Kotlety jaglane z tuńczykiem
Dzisiaj pierwszy z przepisów bezglutenowych, które teraz częściej będą pojawiać się na blogu. Po przeczytaniu kilku książek na temat niezbyt pozytywnego wpływu pszenicy i zawartego w niej glutenu na nasze zdrowie, postanowiliśmy poeksperymentować i zacząć ograniczać gluten (czytaj: mąkę pszenną i inne współczesne „wynalazki” żywieniowe obfitujące w gluten) w naszym jadłospisie. Może niezupełnie całkowicie (nie jesteśmy uczuleni na gluten), ale przynajmniej zmniejszyć jego udział do minimum, co – mamy nadzieję – przyniesie wyłącznie same korzyści dla naszego zdrowia. :-)
Oczywiście inne przepisy też będą się pojawiać na blogu… goście też muszą coś jeść ;-)
Dzisiaj chciałam się podzielić z Wami przepisem na kotlety jaglane (z kaszy jaglanej) z tuńczykiem. Wyjątkowo zdrowe składniki a kotleciki naprawdę są smaczne. Kasza jaglana do tej pory nie należała do moich ulubionych ale teraz to się zmieni, bo odkrywam jej nowe zastosowania… :)! Zapraszam Was na pyszne kotlety jaglane z tuńczykiem :-)

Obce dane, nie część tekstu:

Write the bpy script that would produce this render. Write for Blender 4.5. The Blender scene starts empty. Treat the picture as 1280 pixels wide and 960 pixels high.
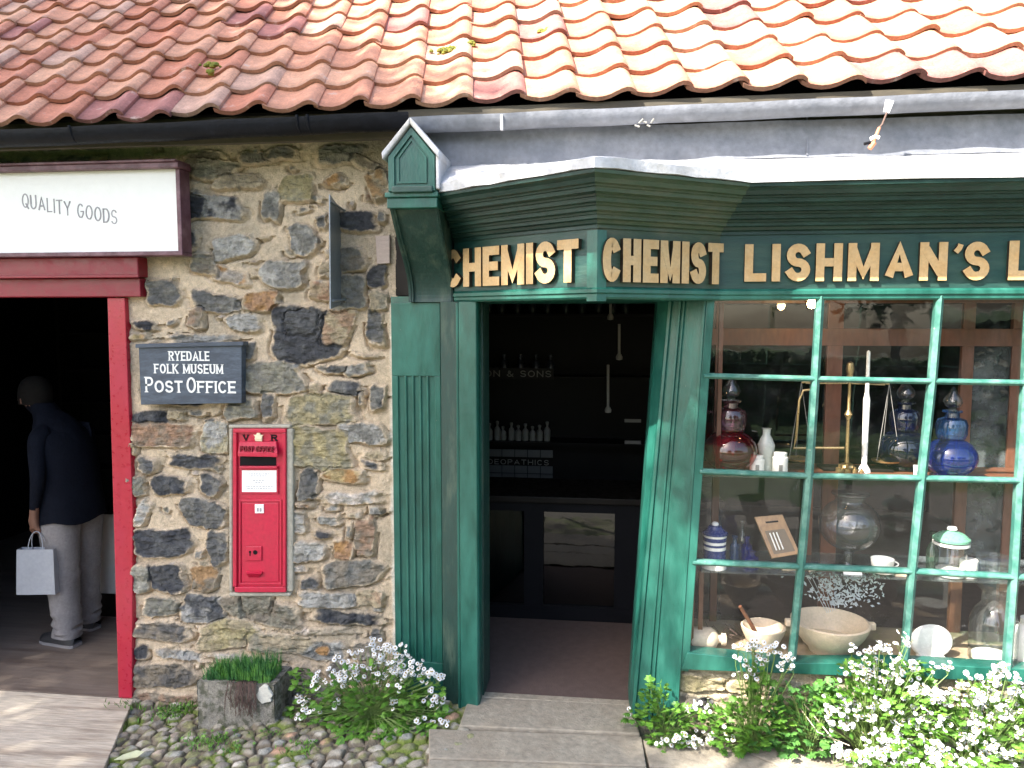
import bpy, math, random
import numpy as np
from mathutils import Vector, Matrix
R = math.radians
random.seed(7)
scene = bpy.context.scene
col = scene.collection

# ------------------------------------------------------------------ camera
CAM = Vector((0, -3.8, 1.9)); PSI = R(6.9); TH = R(4.8); FPX = 960.0
fw = Vector((-math.sin(PSI)*math.cos(TH), math.cos(PSI)*math.cos(TH), -math.sin(TH)))
rt = Vector((math.cos(PSI), math.sin(PSI), 0)); up = rt.cross(fw)
def P(px, py, Y):
    d = fw*FPX + rt*(px-640) + up*(480-py)
    return CAM + d*((Y-CAM.y)/d.y)
def PZ(px, py, z):
    d = fw*FPX + rt*(px-640) + up*(480-py)
    return CAM + d*((z-CAM.z)/d.z)
def scl(p):            # metres per photo pixel at a point
    return (Vector(p)-CAM).dot(fw)/FPX
cam = bpy.data.cameras.new('camera'); co = bpy.data.objects.new('camera', cam); col.objects.link(co)
co.location = CAM; co.rotation_euler = Matrix((rt, up, -fw)).transposed().to_euler()
cam.sensor_width = 36; cam.lens = 36*FPX/1280; cam.clip_end = 500; cam.clip_start = .05
scene.camera = co

# ------------------------------------------------------------------ materials
def lin(r, g, b): return tuple(((c/255.0)/12.92 if c/255.0 <= .04045 else ((c/255.0+.055)/1.055)**2.4) for c in (r, g, b))
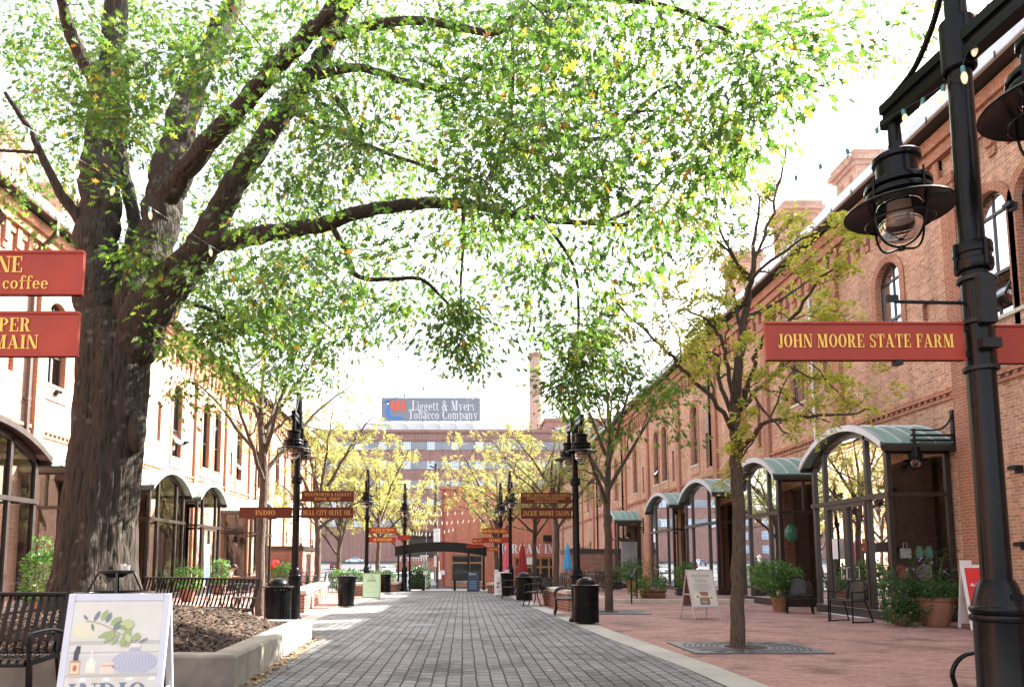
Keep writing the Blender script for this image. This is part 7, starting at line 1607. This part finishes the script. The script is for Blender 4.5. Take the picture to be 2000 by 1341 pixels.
for i, (a, b, c, lb) in enumerate((((800, 985, 42), (860, 1000, 46), (1010, 985, 46), 'highest of three far strings of white bulbs before the orange shop'), ((800, 1010, 44), (860, 1018, 48), (965, 1008, 50), 'middle of three far strings of white bulbs before the orange shop'), ((760, 1028, 46), (830, 1040, 50), (890, 1030, 50), 'lowest of three far strings of white bulbs above the black canopy'))):
    strand(lb, [at(*a), at(*b), at(*c)], 20, 2.0, True, WHITE, .01)

# ---------------------------------------------------------------- people
SKIN = plain('skin', (.52, .30, .21), .55, 0, .3, var=.06); HAIRB = plain('brown hair', (.12, .06, .03), .7, var=.4, scale=40); HAIRD = plain('dark hair', (.04, .03, .025), .7, var=.4)
def skinned(name, V, E, Rr, mat, parent, root=0, extra=None):
    me = bpy.data.meshes.new(name); me.from_pydata(V, E, []); ob = bpy.data.objects.new(name, me); COL.objects.link(ob)
    md = ob.modifiers.new('skin', 'SKIN'); md.use_smooth_shade = True; ob.modifiers.new('sub', 'SUBSURF').levels = 2
    if not me.skin_vertices: return None
    for i, r_ in enumerate(Rr): me.skin_vertices[0].data[i].radius = (r_, r_) if not isinstance(r_, tuple) else r_
    me.skin_vertices[0].data[root].use_root = True
    dg = bpy.context.evaluated_depsgraph_get(); nm = bpy.data.meshes.new_from_object(ob.evaluated_get(dg)); bpy.data.objects.remove(ob)
    V2 = [tuple(v.co) for v in nm.vertices]; F2 = [list(p.vertices) for p in nm.polygons]; m = MB(); m.add(V2, F2)
    if extra: m.add(extra.v, extra.f)
    return m.build(name, mat, parent, True, 180)
def person(loc, rz, label, J, shirt, trousers, hair, hairlen, patterned=None):
    """J: joint positions (local, facing -y)"""
    o = thing('person', label, 'person', loc, rz); k = ['hip', 'waist', 'chest', 'neck', 'head0', 'head1', 'shl', 'ell', 'wrl', 'hal', 'shr', 'elr', 'wrr', 'har', 'hpl', 'knl', 'anl', 'tol', 'hpr', 'knr', 'anr', 'tor']
    ix = {n: i for i, n in enumerate(k)}; V = [J[n] for n in k]; E = [(ix[a], ix[b]) for a, b in (('hip', 'waist'), ('waist', 'chest'), ('chest', 'neck'), ('neck', 'head0'), ('head0', 'head1'), ('chest', 'shl'), ('shl', 'ell'), ('ell', 'wrl'), ('wrl', 'hal'), ('chest', 'shr'), ('shr', 'elr'), ('elr', 'wrr'), ('wrr', 'har'), ('hip', 'hpl'), ('hpl', 'knl'), ('knl', 'anl'), ('anl', 'tol'), ('hip', 'hpr'), ('hpr', 'knr'), ('knr', 'anr'), ('anr', 'tor'))]
    RD = dict(hip=(.15, .11), waist=(.135, .1), chest=(.155, .11), neck=.055, head0=(.085, .095), head1=(.075, .085), sh=.062, el=.042, wr=.028, ha=.03, hp=.088, kn=.058, an=.042, to=.035); rr = [RD.get(n, RD.get(n[:2])) for n in k]
    ex = MB()
    for s in 'lr':
        h = Vector(J['ha' + s]); d = (h - Vector(J['wr' + s])).normalized(); sd_ = d.cross(Vector((0, 0, 1))); sd_ = sd_.normalized() if sd_.length > .1 else Vector((1, 0, 0))
        for j, (off, ln) in enumerate(((-.028, .07), (-.009, .08), (.01, .075), (.028, .06))): b = h + sd_ * off; ex.tube([b, b + d * ln * .55, b + d * ln + Vector((0, 0, -.015))], [.009, .008, .006], 6)
        b = h - d * .03 + sd_ * -.035; ex.tube([b, b + sd_ * -.025 + d * .02, b + sd_ * -.03 + d * .05], [.011, .01, .007], 6)
    hc = (Vector(J['head0']) + Vector(J['head1'])) / 2; fw = Vector(J.get('face', (0, -1, 0)))
    side = fw.cross(Vector((0, 0, 1))).normalized(); ex.sphere(hc + fw * .1 + Vector((0, 0, -.01)), .016, 8, 6, 0, (1, 1, 1.5))
    for s in (-1, 1): ex.sphere(hc + side * s * .088, .02, 8, 6, 0, (.6, .6, 1.3))
    skinned('body', V, E, rr, SKIN, o, 0, ex)
    def sub(name, names, mat, add):
        ii = {n: i for i, n in enumerate(names)}; EE = [(ii[k[a]], ii[k[b]]) for a, b in E if k[a] in ii and k[b] in ii]; RR = []
        for n in names: r_ = RD.get(n, RD.get(n[:2])); RR.append(tuple(q + add for q in r_) if isinstance(r_, tuple) else r_ + add)
        VV = [J[n] for n in names]; return skinned(name, VV, EE, RR, mat, o)
    Jm = dict(J); 
    sub('shirt', ['waist', 'hip', 'chest', 'shl', 'ell', 'shr', 'elr'], shirt, .014); sub('trousers', ['hip', 'hpl', 'knl', 'anl', 'hpr', 'knr', 'anr'], trousers, .012)
    f = MB(); eyes = MB()
    for s in (-1, 1): eyes.sphere(hc + fw * .088 + side * s * .032 + Vector((0, 0, .02)), .011, 8, 6)
    eyes.build('eye', HAIRD, o); f.box(hc + fw * .094 + Vector((0, 0, -.055)), (.04, .04, .008)); f.build('mouth', plain('lips', (.4, .14, .12)), o)
    h = MB(); h.sphere(hc + Vector((0, 0, .035)) - fw * .022, .108, 16, 10, 0, (1, 1.02, 1.05))
    if hairlen:
        for j in range(9): a = (j - 4) * .32; b = hc - fw * .07 * math.cos(a) + side * .085 * math.sin(a); h.tube([b + Vector((0, 0, .03)), b - fw * .05 + Vector((0, 0, -hairlen * .5)), b - fw * .06 + Vector((0, 0, -hairlen))], [.04, .042, .02], 7)
    h.build('hair', hair, o, True, 180)
    for s in 'lr': a, b = Vector(J['an' + s]), Vector(J['to' + s]); d = b - a; m = MB(); m.sphere((a + b) / 2 + Vector((0, 0, -.015)), .1, 12, 8, 0, (.48 if abs(d.y) > abs(d.x) else 1.3, 1.4 if abs(d.y) > abs(d.x) else .5, .5)); m.build('shoe', BLACKM, o, True, 180)
    return o
t = NT('patterned shirt'); v = t.n('ShaderNodeTexVoronoi'); v.inputs['Scale'].default_value = 14; t.l(t.n('ShaderNodeTexCoord').outputs['Object'], v.inputs['Vector']); sp_ = t.n('ShaderNodeSeparateColor'); t.l(v.outputs['Color'], sp_.inputs[0])
t.princ(t.ramp(sp_.outputs[0], [(0, (.05, .06, .3)), (.3, (.5, .05, .06)), (.5, (.75, .35, .03)), (.75, (.05, .04, .05)), (1, (.45, .1, .3))]), .8); PATT = t.m
SIT = dict(hip=(0, .1, .55), waist=(0, .11, .74), chest=(0, .08, .97), neck=(0, .05, 1.12), head0=(0, .02, 1.2), head1=(0, .0, 1.32), shl=(.17, .08, 1.03), ell=(.25, -.02, .78), wrl=(.18, -.25, .74), hal=(.15, -.33, .75), shr=(-.17, .08, 1.03), elr=(-.25, -.02, .78), wrr=(-.18, -.25, .74), har=(-.15, -.33, .75), hpl=(.1, .04, .54), knl=(.12, -.38, .53), anl=(.12, -.4, .1), tol=(.12, -.53, .05), hpr=(-.1, .04, .54), knr=(-.12, -.38, .53), anr=(-.12, -.36, .1), tor=(-.12, -.5, .05))
BL = dict(SIT); BL.update(chest=(0, -.02, .95), neck=(0, -.1, 1.08), head0=(0, -.17, 1.14), head1=(0, -.24, 1.23), shl=(.17, 0, 1.0), shr=(-.17, 0, 1.0))
HR = dict(SIT); HR.update(elr=(-.36, -.08, 1.12), wrr=(-.2, -.06, 1.28), har=(-.13, -.03, 1.32))
JEANS = plain('dark trousers', (.03, .035, .05), .8); WTOP = plain('white top', (.72, .70, .68), .8)
person((-10.72, 33.2, 0), R(90), 'seated person in a bright patterned shirt leaning over the cafe table', BL, PATT, JEANS, HAIRD, 0)
person((-9.56, 33.2, 0), R(-90), 'seated person with long brown hair and white top, one hand raised', HR, WTOP, JEANS, HAIRB, .38)
STD = dict(hip=(0, 0, .95), waist=(0, 0, 1.1), chest=(0, 0, 1.32), neck=(0, 0, 1.48), head0=(0, -.01, 1.56), head1=(0, -.02, 1.68), shl=(.18, 0, 1.4), ell=(.24, .04, 1.12), wrl=(.25, -.06, .88), hal=(.25, -.09, .82), shr=(-.18, 0, 1.4), elr=(-.24, .06, 1.12), wrr=(-.25, .0, .88), har=(-.25, -.02, .82), hpl=(.1, 0, .92), knl=(.1, -.14, .5), anl=(.1, -.12, .1), tol=(.1, -.24, .05), hpr=(-.1, 0, .92), knr=(-.1, .08, .5), anr=(-.1, .22, .12), tor=(-.1, .12, .05))
p = at(724, 1100, 136); person((p.x, 136, tz(136)), R(-70), 'distant person in a purple top walking by the white cars', STD, plain('purple top', (.18, .05, .42), .8), JEANS, HAIRD, 0)
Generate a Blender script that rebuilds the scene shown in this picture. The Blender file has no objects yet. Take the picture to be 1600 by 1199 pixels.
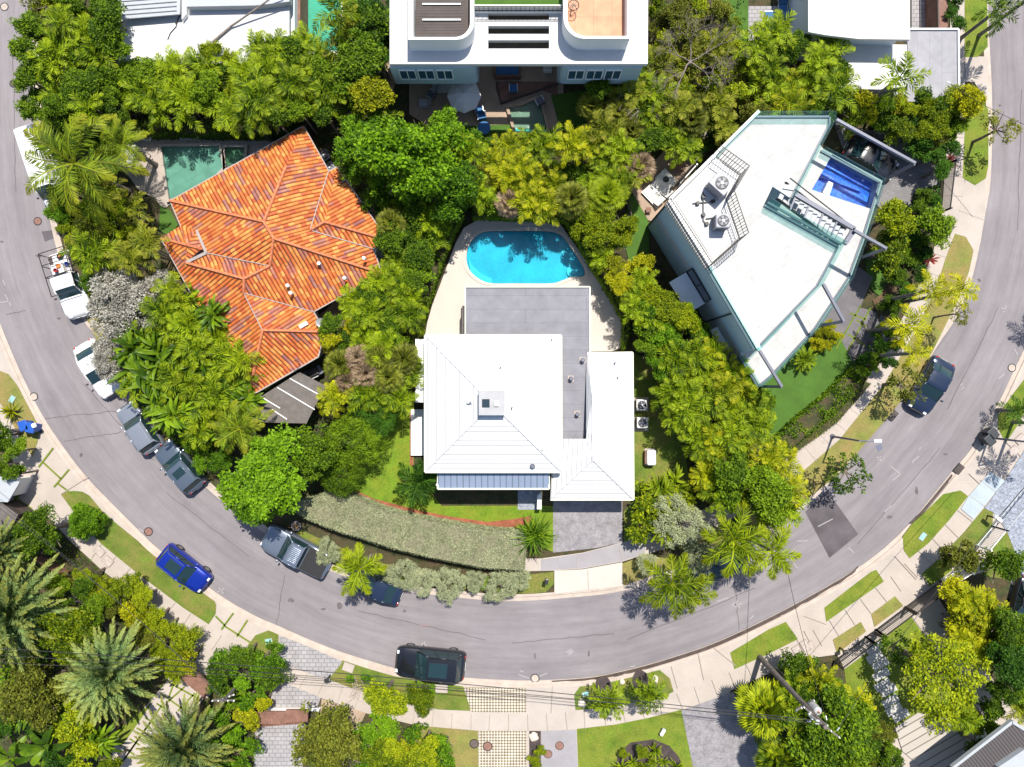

Kotlety jaglane z tuńczykiemSkładniki:
- 600g ugotowanej kaszy jaglanej
- 2 puszki tuńczyka (2x185g)
- 100g świeżego szpinaku
- 1 czerwona cebula
- 2 ząbki czosnku
- garść natki pietruszki /może być mrożona/
- sok z połowy cytryny
- 1 łyżeczka mielonej papryki
- mielony pieprz, sól
- olej rzepakowy do smażenia
1. Cebulę obrać i posiekać. Czosnek obrać i przecisnąć przez praskę. Szpinak dobrze opłukać. Na patelni rozgrzać 2-3 łyżki oleju i udusić cebulę z czosnkiem aż zmięknie. Dorzucić szpinak i dusić chwilę na małym ogniu aż szpinak zwiędnie. Ostudzić.
2. Do miski przełożyć zimną kaszę jaglaną, cebulę ze szpinakiem, odcedzonego tuńczyka, sok z cytryny i przyprawy. Dobrze wymieszać. Dodać posiekaną natkę pietruszki i jeszcze raz wymieszać. Przykryć miskę i wstawić do lodówki na godzinę. Po wyjęciu formować kotleciki, układać na blaszce wyłożonej papierem do pieczenia i lekko obsypanej mąką. Wstawić do piekarnika nagrzanego do 180 stopni i piec około 40 minut (jeśli kotlety będą większe to dłużej… do zrumienienia.